Saturday, September 18, 2010

Carry on specialising

Some time last year, I wrote a piece for LC’s short-lived but fondly remembered Pamphleteer, about the end of that remarkable generation of polymathic raconteurs (your Peter Ustinovs and your John Mortimers) who could be injected into a TV chat show, apparently with no preparation and, more significantly, nothing to sell. Only Stephen Fry carries on the tradition, and even he fails to keep up the second part of the bargain. In the comments box, Boz sensibly pointed out that I’d omitted Kenneth Williams from the list; but it’s only now that I come upon a pertinent remark by Williams himself, made appropriately enough on a chat show in 1987. On the subject of increasing specialisation, he said:

Everyone’s becoming better and better at less and less; eventually someone’s going to be superb at nothing.
Which inevitably makes one think of the likes of Katie Price and Paris Hilton, whose most obvious talent is for being themselves. But, honestly, can’t the same be said for Williams?

7 comments:

Clair said...

I think Williams, out of neccessity, made a talent of being himself, but then so did Orson Welles at the end of his career; both of them largely unemployable as actors because their personalities had totally subsumed any believability they had.

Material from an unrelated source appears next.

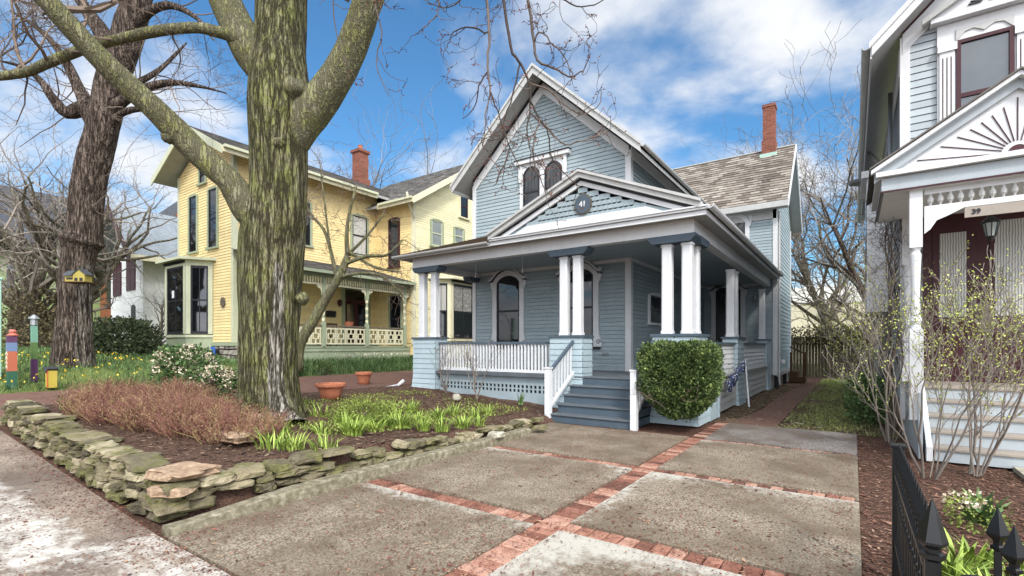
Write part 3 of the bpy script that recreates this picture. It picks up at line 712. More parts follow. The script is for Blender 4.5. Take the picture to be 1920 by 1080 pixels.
m = MB(); m.box(WX + .001, WX + .03, WY1 - .12, WY1 + .02, .5, WZ); m.build('corner_board', 'white', H)
m = MB(); m.box(-11, WX, WY1, WY1 + .1, 0, 7); m.build('wall', 'blue', H)
m = MB(); m.box(WX, WX + .05, WY0, WY1 + .05, .45, .62); m.build('skirt_board', 'offwhite', H)
m = MB(); m.box(WX - .25, WX - .1, WY0 + .1, WY1, -.1, .5); m.build('foundation', 'rubble', H)
for y in (WY0 + .25, 24.6): m = MB(); m.box(WX - .12, WX + .02, y, y + .16, -.1, .45); m.build('foundation_post', 'dark', H)
# wing roof (ridge along X) with patterned shingles
RX0, RX1 = -9.0, -2.02; ye0, ye1 = WY0 - .45, WY1 + .45; m = MB()
fe = frame((0, 0, 0), (0, 1, 0), (-1, 0, 0))
m = MB(fe); m.prism([(ye0, WZ - .0), (yc, WR - .1), (yc, WR), (ye0, WZ + .1)], -RX1, -RX0); m.prism([(yc, WR - .1), (ye1, WZ), (ye1, WZ + .1), (yc, WR)], -RX1, -RX0); wroof = m.build('roof', 'soffit', H)
Ls = math.hypot(yc - ye0, WR - WZ - .1)
def tfw(a, b, r): 
    q = .5 + .25 * nz(a * .6, b * .6, 2); return min(1, max(0, q + r.uniform(-.3, .3) + .1))
sh = MB(); shingles(sh, (RX0, ye0, WZ + .104), (1, 0, 0), (0, (yc - ye0) / Ls, (WR - WZ - .1) / Ls), K(0), K(RX1 - RX0 + .02), Ls, .19, .33, thick=.025, tf=tfw); sh.build('shingles', 'shingle_wing', wroof)
sh = MB(); shingles(sh, (RX0, ye1, WZ + .104), (1, 0, 0), (0, -(yc - ye0) / Ls, (WR - WZ - .1) / Ls), K(0), K(RX1 - RX0 + .02), Ls, .3, .3, tf=tfw); sh.build('shingles', 'shingle_wing', wroof)
MB().box(RX0, RX1 + .02, yc - .06, yc + .06, WR, WR + .035).build('ridge_cap', 'offwhite', wroof)
m = MB(fe); rake(m, ye0, WZ + .1, yc, WR, .26, -RX1 - .04, -RX1 - .002, drop=-.03); rake(m, ye1, WZ + .1, yc, WR, .26, -RX1 - .04, -RX1 - .002, drop=-.03); m.build('rake_board', 'white', H)
m = MB(); m.box(ER - .3, RX1, ye0 - .04, ye0, WZ - .12, WZ + .1); m.box(-4.9, RX1 - .02, ye0, WY0 - .001, WZ - .1, WZ - .06); m.box(XR, WX, WY0 - .04, WY0 - .02, 6.6, WZ - .1); m.build('eave_board', 'offwhite', H)
window(H, FRONT(WY0), -3.98, 5.0, .84, 1.85, .25, 'white', 'dark', .16, feet=True)
window(H, FRONT(WY0), -4.2, 1.75, .95, 2.35, .22, 'white', 'dark', .17, hood=True, feet=True)
chm = MB(); chm.box(-3.24, -2.78, yc - .28, yc + .28, 9.7, 12.0); chm.box(-3.28, -2.74, yc - .32, yc + .32, 9.6, 10.55); chm.box(-3.27, -2.75, yc - .31, yc + .31, 12.0, 12.12); ch = chm.build('chimney', 'brick', H)
m = MB(); m.box(-3.34, -2.68, yc - .42, yc - .33, 9.7, 9.95); m.build('flashing', 'copper_green', ch)
# roof edge downspouts
def pipe(par, pts, r=.04, mat='offwhite', name='downspout', n=10): return MB().tube(pts, [r] * len(pts), n).build(name, mat, par, smooth=True)
pipe(H, [(WX + .08, WY0 + .22, 6.9), (WX + .07, WY0 + .22, 6.5), (WX + .07, WY0 + .22, .3), (WX + .12, WY0 + .1, .1)], .045)
pipe(H, [(XL - .1, 10.05, .62), (-11.1, 10.0, .46), (-11.6, 9.9, .36)], .05, 'white'); 
m = MB(); m.lathe((WX + .12, WY0 + .9, 1.0), [(.02, .1), (.08, .1), (.1, -.05), (.09, -.06)], 12); m.build('dryer_vent', 'white', H)
# ---- porch
PY = 10.3; PXL, PXR = -10.78, -2.66; FZ = .93; BZ = 3.96
m = MB(); m.box(PXL + .15, XR - .001, PY + .02, FY, FZ - .05, FZ); m.box(XR, PXR - .1, PY + .02, WY0, FZ - .05, FZ); m.build('porch_floor', 'floor_grey', H)
m = MB(); m.box(PXL, XR, PY + .25, FY - .001, 4.12, 4.15); m.box(XR + .001, PXR - .2, PY + .25, WY0 - .001, 4.12, 4.15); m.build('porch_ceiling', 'ceil', H)
m = MB(); m.box(PXL, XR, FY - .05, FY - .037, 4.02, 4.119); m.box(XR + .037, XR + .06, FY, WY0, 4.02, 4.119); m.box(XR, PXR, WY0 - .06, WY0 - .04, 4.02, 4.119); m.build('crown_moulding', 'white', H)
m = MB(); m.box(PXL, PXR, PY, PY + .24, BZ, 4.24); m.box(PXR - .24, PXR, PY + .241, WY0, BZ, 4.24); m.box(PXL, PXL + .24, PY + .241, FY, BZ, 4.24); m.build('porch_beam', 'white', H)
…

I also wonder if Katie Price would have been in the Carry Ons if they were still around now.

Madame DeFarge said...

I think it's one of the many reasons why I rarely watch TV these days. No-one says anything, it's just an extended infomercial. But KW's talent was to sound interesting saying nothing. Being superb at nothing is a talent KP and PH can only aspire to.

The Poet Laura-eate said...

Quentin Crisp also made a talent out of being himself 'When you know what your style is, then you will know who you are.'

But a sublimely talented and amusing creature at being himself, just like Kenneth Williams.

Katie Price and Coleen Rooney et all, do not even have a personality of that ilk going for them.

And I'm afraid I find Stephen Fry a bit of a yawn these days. Just too overexposed.

Steerforth said...

Couldn't agree more (a superb article, by the way).

Like Laura, I find Fry less endearing than I used to, but I'm measuring the man by his own standards. Compared to most people, he is a Colossus.

I'd also add Diana Rigg, John Sergeant and George Melly to the list.

Tim F said...

True, Clair. It’s interesting watching KW in some of the very early Carry Ons – the persona is there, but he’s still acting, not just being the KENNETH WILLIAMS EXPERIENCE. (His best role was on Jackanory, IMHO.)

Good point, Madame: his real skill in later years was as a performance, not as a performer.

Agree with both Laura and Steerforth about SF’s over-exposure; if there were more Ustinovs and Welleses about to take up the burden, perhaps he’d be less visible.

LC said...

I thought The Pamphleteer was the best idea ever when I started it, but then I realised that trying to get bloggers to write stuff when there is no money involved is like trying to put a dozen greased weasels into a sack.

Anonymous said...

Oh no - Price & Hilton as this season's line in Ustinov and Mortimer. Time to drink the poison.